** Begin **

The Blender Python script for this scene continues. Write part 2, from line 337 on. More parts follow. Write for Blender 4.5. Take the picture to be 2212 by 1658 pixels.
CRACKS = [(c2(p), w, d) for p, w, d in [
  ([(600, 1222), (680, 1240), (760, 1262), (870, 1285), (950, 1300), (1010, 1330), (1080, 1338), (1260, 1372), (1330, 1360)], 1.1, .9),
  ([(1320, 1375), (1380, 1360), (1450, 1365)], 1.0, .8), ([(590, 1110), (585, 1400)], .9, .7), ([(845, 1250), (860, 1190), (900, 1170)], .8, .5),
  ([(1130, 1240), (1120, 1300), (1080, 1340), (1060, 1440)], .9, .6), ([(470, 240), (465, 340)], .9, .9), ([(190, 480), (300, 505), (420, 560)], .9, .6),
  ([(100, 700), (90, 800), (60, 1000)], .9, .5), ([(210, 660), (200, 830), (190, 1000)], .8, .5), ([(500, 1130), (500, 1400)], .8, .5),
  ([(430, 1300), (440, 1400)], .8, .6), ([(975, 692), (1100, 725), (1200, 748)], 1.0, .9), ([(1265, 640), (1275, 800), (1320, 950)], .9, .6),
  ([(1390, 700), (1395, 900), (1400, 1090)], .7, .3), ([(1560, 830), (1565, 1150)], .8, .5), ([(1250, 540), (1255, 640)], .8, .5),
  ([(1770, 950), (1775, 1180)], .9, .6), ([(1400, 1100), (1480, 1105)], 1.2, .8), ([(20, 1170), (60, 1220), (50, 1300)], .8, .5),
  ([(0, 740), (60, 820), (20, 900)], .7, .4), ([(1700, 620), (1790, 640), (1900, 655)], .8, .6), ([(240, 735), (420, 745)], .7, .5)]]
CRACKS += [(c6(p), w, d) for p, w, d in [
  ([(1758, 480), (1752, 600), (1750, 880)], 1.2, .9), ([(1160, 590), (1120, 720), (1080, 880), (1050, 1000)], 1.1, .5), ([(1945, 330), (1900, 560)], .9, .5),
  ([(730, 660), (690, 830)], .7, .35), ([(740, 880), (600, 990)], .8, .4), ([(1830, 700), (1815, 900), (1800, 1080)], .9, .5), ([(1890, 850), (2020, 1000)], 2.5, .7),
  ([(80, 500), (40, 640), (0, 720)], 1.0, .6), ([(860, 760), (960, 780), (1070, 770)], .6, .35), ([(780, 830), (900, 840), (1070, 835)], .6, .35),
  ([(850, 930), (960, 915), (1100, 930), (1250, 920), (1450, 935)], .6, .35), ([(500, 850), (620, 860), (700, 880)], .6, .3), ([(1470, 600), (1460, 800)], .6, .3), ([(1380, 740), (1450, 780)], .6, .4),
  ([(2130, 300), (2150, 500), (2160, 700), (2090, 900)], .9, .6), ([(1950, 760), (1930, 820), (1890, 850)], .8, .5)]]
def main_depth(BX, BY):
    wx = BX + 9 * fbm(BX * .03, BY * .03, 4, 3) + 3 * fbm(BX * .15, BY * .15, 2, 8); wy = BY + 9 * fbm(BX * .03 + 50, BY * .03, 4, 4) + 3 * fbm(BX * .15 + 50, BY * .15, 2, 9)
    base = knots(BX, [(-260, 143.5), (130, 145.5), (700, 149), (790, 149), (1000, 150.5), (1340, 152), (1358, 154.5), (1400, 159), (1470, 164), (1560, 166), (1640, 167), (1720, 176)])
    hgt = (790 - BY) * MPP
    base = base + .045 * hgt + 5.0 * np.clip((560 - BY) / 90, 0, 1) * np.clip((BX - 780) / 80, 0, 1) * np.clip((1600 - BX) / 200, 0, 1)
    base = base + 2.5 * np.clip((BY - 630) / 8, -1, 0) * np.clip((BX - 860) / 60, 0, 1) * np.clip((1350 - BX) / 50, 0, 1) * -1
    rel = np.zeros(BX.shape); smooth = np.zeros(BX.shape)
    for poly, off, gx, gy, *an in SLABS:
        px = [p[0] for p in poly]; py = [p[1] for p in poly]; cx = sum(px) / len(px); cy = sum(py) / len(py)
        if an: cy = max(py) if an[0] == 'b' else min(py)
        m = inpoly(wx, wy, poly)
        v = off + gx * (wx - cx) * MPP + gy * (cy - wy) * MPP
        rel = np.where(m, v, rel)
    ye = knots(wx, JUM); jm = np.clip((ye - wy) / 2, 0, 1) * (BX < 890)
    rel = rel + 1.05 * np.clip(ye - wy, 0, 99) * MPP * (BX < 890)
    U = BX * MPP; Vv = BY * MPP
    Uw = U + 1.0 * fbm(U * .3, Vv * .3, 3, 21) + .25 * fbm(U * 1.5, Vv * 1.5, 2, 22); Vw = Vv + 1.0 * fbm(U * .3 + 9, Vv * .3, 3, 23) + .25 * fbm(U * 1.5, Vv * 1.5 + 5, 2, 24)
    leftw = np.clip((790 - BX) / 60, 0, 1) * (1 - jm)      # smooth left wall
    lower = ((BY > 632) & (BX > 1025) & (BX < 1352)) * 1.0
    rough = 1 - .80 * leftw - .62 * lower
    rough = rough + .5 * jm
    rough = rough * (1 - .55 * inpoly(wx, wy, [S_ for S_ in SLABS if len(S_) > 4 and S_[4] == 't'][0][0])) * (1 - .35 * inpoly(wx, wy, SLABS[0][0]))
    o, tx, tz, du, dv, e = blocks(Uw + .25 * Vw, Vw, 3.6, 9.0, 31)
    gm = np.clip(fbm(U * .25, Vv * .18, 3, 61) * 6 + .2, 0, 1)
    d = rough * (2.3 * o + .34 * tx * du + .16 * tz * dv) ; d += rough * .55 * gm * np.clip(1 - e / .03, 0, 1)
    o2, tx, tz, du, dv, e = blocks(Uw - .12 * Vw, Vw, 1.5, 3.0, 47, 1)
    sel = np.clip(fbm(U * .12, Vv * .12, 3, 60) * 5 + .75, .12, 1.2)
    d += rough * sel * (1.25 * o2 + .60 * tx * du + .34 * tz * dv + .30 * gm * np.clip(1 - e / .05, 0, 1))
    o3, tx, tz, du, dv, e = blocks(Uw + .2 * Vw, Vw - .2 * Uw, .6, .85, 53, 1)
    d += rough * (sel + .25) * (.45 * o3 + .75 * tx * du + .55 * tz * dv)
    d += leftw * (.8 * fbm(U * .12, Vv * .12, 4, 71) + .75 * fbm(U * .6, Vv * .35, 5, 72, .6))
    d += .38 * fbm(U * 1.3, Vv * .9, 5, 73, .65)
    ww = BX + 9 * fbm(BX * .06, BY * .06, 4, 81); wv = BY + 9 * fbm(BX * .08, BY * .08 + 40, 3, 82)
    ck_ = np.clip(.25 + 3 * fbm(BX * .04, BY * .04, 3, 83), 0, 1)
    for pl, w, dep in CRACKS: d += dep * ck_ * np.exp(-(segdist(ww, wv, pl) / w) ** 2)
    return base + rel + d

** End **

Instructions for the task: Write every line of the material above again, exactly.

Full output:
The Blender Python script for this scene continues. Write part 2, from line 337 on. More parts follow. Write for Blender 4.5. Take the picture to be 2212 by 1658 pixels.
CRACKS = [(c2(p), w, d) for p, w, d in [
  ([(600, 1222), (680, 1240), (760, 1262), (870, 1285), (950, 1300), (1010, 1330), (1080, 1338), (1260, 1372), (1330, 1360)], 1.1, .9),
  ([(1320, 1375), (1380, 1360), (1450, 1365)], 1.0, .8), ([(590, 1110), (585, 1400)], .9, .7), ([(845, 1250), (860, 1190), (900, 1170)], .8, .5),
  ([(1130, 1240), (1120, 1300), (1080, 1340), (1060, 1440)], .9, .6), ([(470, 240), (465, 340)], .9, .9), ([(190, 480), (300, 505), (420, 560)], .9, .6),
  ([(100, 700), (90, 800), (60, 1000)], .9, .5), ([(210, 660), (200, 830), (190, 1000)], .8, .5), ([(500, 1130), (500, 1400)], .8, .5),
  ([(430, 1300), (440, 1400)], .8, .6), ([(975, 692), (1100, 725), (1200, 748)], 1.0, .9), ([(1265, 640), (1275, 800), (1320, 950)], .9, .6),
  ([(1390, 700), (1395, 900), (1400, 1090)], .7, .3), ([(1560, 830), (1565, 1150)], .8, .5), ([(1250, 540), (1255, 640)], .8, .5),
  ([(1770, 950), (1775, 1180)], .9, .6), ([(1400, 1100), (1480, 1105)], 1.2, .8), ([(20, 1170), (60, 1220), (50, 1300)], .8, .5),
  ([(0, 740), (60, 820), (20, 900)], .7, .4), ([(1700, 620), (1790, 640), (1900, 655)], .8, .6), ([(240, 735), (420, 745)], .7, .5)]]
CRACKS += [(c6(p), w, d) for p, w, d in [
  ([(1758, 480), (1752, 600), (1750, 880)], 1.2, .9), ([(1160, 590), (1120, 720), (1080, 880), (1050, 1000)], 1.1, .5), ([(1945, 330), (1900, 560)], .9, .5),
  ([(730, 660), (690, 830)], .7, .35), ([(740, 880), (600, 990)], .8, .4), ([(1830, 700), (1815, 900), (1800, 1080)], .9, .5), ([(1890, 850), (2020, 1000)], 2.5, .7),
  ([(80, 500), (40, 640), (0, 720)], 1.0, .6), ([(860, 760), (960, 780), (1070, 770)], .6, .35), ([(780, 830), (900, 840), (1070, 835)], .6, .35),
  ([(850, 930), (960, 915), (1100, 930), (1250, 920), (1450, 935)], .6, .35), ([(500, 850), (620, 860), (700, 880)], .6, .3), ([(1470, 600), (1460, 800)], .6, .3), ([(1380, 740), (1450, 780)], .6, .4),
  ([(2130, 300), (2150, 500), (2160, 700), (2090, 900)], .9, .6), ([(1950, 760), (1930, 820), (1890, 850)], .8, .5)]]
def main_depth(BX, BY):
    wx = BX + 9 * fbm(BX * .03, BY * .03, 4, 3) + 3 * fbm(BX * .15, BY * .15, 2, 8); wy = BY + 9 * fbm(BX * .03 + 50, BY * .03, 4, 4) + 3 * fbm(BX * .15 + 50, BY * .15, 2, 9)
    base = knots(BX, [(-260, 143.5), (130, 145.5), (700, 149), (790, 149), (1000, 150.5), (1340, 152), (1358, 154.5), (1400, 159), (1470, 164), (1560, 166), (1640, 167), (1720, 176)])
    hgt = (790 - BY) * MPP
    base = base + .045 * hgt + 5.0 * np.clip((560 - BY) / 90, 0, 1) * np.clip((BX - 780) / 80, 0, 1) * np.clip((1600 - BX) / 200, 0, 1)
    base = base + 2.5 * np.clip((BY - 630) / 8, -1, 0) * np.clip((BX - 860) / 60, 0, 1) * np.clip((1350 - BX) / 50, 0, 1) * -1
    rel = np.zeros(BX.shape); smooth = np.zeros(BX.shape)
    for poly, off, gx, gy, *an in SLABS:
        px = [p[0] for p in poly]; py = [p[1] for p in poly]; cx = sum(px) / len(px); cy = sum(py) / len(py)
        if an: cy = max(py) if an[0] == 'b' else min(py)
        m = inpoly(wx, wy, poly)
        v = off + gx * (wx - cx) * MPP + gy * (cy - wy) * MPP
        rel = np.where(m, v, rel)
    ye = knots(wx, JUM); jm = np.clip((ye - wy) / 2, 0, 1) * (BX < 890)
    rel = rel + 1.05 * np.clip(ye - wy, 0, 99) * MPP * (BX < 890)
    U = BX * MPP; Vv = BY * MPP
    Uw = U + 1.0 * fbm(U * .3, Vv * .3, 3, 21) + .25 * fbm(U * 1.5, Vv * 1.5, 2, 22); Vw = Vv + 1.0 * fbm(U * .3 + 9, Vv * .3, 3, 23) + .25 * fbm(U * 1.5, Vv * 1.5 + 5, 2, 24)
    leftw = np.clip((790 - BX) / 60, 0, 1) * (1 - jm)      # smooth left wall
    lower = ((BY > 632) & (BX > 1025) & (BX < 1352)) * 1.0
    rough = 1 - .80 * leftw - .62 * lower
    rough = rough + .5 * jm
    rough = rough * (1 - .55 * inpoly(wx, wy, [S_ for S_ in SLABS if len(S_) > 4 and S_[4] == 't'][0][0])) * (1 - .35 * inpoly(wx, wy, SLABS[0][0]))
    o, tx, tz, du, dv, e = blocks(Uw + .25 * Vw, Vw, 3.6, 9.0, 31)
    gm = np.clip(fbm(U * .25, Vv * .18, 3, 61) * 6 + .2, 0, 1)
    d = rough * (2.3 * o + .34 * tx * du + .16 * tz * dv) ; d += rough * .55 * gm * np.clip(1 - e / .03, 0, 1)
    o2, tx, tz, du, dv, e = blocks(Uw - .12 * Vw, Vw, 1.5, 3.0, 47, 1)
    sel = np.clip(fbm(U * .12, Vv * .12, 3, 60) * 5 + .75, .12, 1.2)
    d += rough * sel * (1.25 * o2 + .60 * tx * du + .34 * tz * dv + .30 * gm * np.clip(1 - e / .05, 0, 1))
    o3, tx, tz, du, dv, e = blocks(Uw + .2 * Vw, Vw - .2 * Uw, .6, .85, 53, 1)
    d += rough * (sel + .25) * (.45 * o3 + .75 * tx * du + .55 * tz * dv)
    d += leftw * (.8 * fbm(U * .12, Vv * .12, 4, 71) + .75 * fbm(U * .6, Vv * .35, 5, 72, .6))
    d += .38 * fbm(U * 1.3, Vv * .9, 5, 73, .65)
    ww = BX + 9 * fbm(BX * .06, BY * .06, 4, 81); wv = BY + 9 * fbm(BX * .08, BY * .08 + 40, 3, 82)
    ck_ = np.clip(.25 + 3 * fbm(BX * .04, BY * .04, 3, 83), 0, 1)
    for pl, w, dep in CRACKS: d += dep * ck_ * np.exp(-(segdist(ww, wv, pl) / w) ** 2)
    return base + rel + d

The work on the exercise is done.